There is no group of Americans more pessimistic than working-class whites. Well over half of blacks, Latinos, and college-educated whites expect that their children will fare better economically than they have. Among working-class whites, only 44 percent share that expectation. Even more surprising, 42 percent of working-class whites—by far the highest number in the survey—report that their lives are less economically successful than those of their parents’.

The environmental disaster
– The world has never had so many environmental problems yet our current government is dramatically reducing our efforts to do something about it, the media keeps the issue on the back burner, and ancillary crises such as forced emigration from unhealthy places are growing.

The lack of a moderating establishment – While the establishment is traditionally a impediment to progressive change, when a society in a state of democratic collapse, the lack of respectable public figures who citizens respect and listen to speeds up the process. A lot of this has to do with the media, which has a strong preference for the noisiest of the powerful. As a result, respected professors, ministers and other figures who use to be heard are largely ignored. The media has defined news as what the strongest and the loudest are up to. Thus the fake Christianity of white evangelicalism is given more media credit than real Christian churches. Even Bernie Sanders, who as this is written, polls as the most respected politician, takes a back media seat to the wild ones.

The collapse of the Democratic Party – The nomination of Bill Clinton was in no small part thanks to the falsely named Progressive Leadership Council which was trying to turn the Democratic Party into a lighter versions of the GOP. Clinton met their expectations in such ways as eliminating the Glass-Steagall Act (which helped to cause the recession of 2008), attacking public welfare and locking up large numbers of blacks. Barack Obama was less conservative than Clinton but was still well to the right of New Deal and Great Society Democrats. By the time Hillary Clinton came along, this GOP Lite approach proved an electoral disaster. 

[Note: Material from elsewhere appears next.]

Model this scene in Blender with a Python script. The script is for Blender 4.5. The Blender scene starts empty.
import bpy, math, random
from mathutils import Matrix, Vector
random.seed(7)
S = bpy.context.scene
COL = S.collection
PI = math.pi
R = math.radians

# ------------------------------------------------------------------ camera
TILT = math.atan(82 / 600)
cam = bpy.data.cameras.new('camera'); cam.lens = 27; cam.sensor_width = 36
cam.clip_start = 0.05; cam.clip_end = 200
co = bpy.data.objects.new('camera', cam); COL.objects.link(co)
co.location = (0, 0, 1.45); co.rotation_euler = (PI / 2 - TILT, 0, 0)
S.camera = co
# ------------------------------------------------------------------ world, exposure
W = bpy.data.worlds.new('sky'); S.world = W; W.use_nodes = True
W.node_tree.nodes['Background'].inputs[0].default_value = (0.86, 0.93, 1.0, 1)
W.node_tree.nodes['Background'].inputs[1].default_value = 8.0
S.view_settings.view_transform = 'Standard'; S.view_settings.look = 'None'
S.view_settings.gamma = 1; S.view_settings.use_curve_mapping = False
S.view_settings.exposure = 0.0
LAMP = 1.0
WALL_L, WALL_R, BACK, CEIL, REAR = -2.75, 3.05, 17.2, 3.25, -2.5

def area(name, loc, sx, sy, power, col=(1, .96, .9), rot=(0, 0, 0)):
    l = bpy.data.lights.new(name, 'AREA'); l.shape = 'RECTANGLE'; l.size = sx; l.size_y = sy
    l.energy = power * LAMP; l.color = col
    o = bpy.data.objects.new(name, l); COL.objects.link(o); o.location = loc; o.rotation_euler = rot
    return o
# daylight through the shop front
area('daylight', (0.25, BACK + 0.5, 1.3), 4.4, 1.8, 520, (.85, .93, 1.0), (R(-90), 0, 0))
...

And now the good news. . . 

That’s the history of the past few decades. But it was propelled by the last gasps of an aging culture that can still change politics but not its own life expectancy. In the 2016 election, Trump pulled 67% of white males 65 years and older, but only 31% of those 18-29. The most recent election was impresive for the number of young people gaining office – including transgendered and socialist. There is still no counter-culture and no clear agenda for change but, as Bob Dylan pointed out in 1964 the times are clearly a’changin’. Yes, we have to fight the old white greedsters, racists and pedophiles but we must to spare some time to build a second American republic. The time is right; we just have to take it.